-- start of Material provided --

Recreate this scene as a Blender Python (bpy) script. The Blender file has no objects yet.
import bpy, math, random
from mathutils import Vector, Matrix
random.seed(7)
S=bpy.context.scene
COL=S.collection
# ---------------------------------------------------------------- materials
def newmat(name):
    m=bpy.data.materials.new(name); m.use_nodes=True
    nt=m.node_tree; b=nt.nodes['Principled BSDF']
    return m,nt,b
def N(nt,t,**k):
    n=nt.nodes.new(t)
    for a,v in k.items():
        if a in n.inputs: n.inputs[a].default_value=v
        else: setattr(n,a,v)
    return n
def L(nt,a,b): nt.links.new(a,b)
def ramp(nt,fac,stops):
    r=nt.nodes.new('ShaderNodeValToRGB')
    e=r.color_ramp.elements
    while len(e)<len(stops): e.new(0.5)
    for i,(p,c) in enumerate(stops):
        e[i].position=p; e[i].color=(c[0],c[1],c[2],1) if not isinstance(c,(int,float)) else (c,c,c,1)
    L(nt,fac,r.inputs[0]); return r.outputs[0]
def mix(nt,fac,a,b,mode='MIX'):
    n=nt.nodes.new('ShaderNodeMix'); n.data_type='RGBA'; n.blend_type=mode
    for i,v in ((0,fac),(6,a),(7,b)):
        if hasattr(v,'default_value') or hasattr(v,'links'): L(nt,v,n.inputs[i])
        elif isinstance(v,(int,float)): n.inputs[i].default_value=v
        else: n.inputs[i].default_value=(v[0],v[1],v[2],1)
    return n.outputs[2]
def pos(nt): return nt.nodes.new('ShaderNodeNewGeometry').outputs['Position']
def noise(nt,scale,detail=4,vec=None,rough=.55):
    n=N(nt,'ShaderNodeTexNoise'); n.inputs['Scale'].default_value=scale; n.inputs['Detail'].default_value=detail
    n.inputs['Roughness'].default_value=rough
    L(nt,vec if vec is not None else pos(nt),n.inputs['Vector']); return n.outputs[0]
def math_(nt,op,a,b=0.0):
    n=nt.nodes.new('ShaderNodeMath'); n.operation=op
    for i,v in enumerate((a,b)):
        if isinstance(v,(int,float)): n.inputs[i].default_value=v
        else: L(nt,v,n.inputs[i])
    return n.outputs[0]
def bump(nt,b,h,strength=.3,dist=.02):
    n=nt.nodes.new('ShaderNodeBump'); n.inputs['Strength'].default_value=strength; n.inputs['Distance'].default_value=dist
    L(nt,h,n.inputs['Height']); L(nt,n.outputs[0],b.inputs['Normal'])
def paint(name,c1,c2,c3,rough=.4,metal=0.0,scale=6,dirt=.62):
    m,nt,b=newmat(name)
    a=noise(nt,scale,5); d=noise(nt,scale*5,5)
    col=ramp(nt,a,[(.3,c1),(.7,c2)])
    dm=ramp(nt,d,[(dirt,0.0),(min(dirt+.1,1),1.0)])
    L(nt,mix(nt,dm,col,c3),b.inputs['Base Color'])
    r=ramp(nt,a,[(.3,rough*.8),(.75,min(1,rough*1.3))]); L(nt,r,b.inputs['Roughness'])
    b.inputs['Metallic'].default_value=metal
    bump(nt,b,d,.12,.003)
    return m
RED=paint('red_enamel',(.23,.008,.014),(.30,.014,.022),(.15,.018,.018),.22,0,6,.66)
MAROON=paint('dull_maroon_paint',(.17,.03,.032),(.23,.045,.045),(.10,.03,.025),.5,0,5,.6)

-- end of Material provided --

### Exercise goal
Gather every line from the listing above in which the word "scene" appears.

### Result for this exercise
Recreate this scene as a Blender Python (bpy) script. The Blender file has no objects yet.
S=bpy.context.scene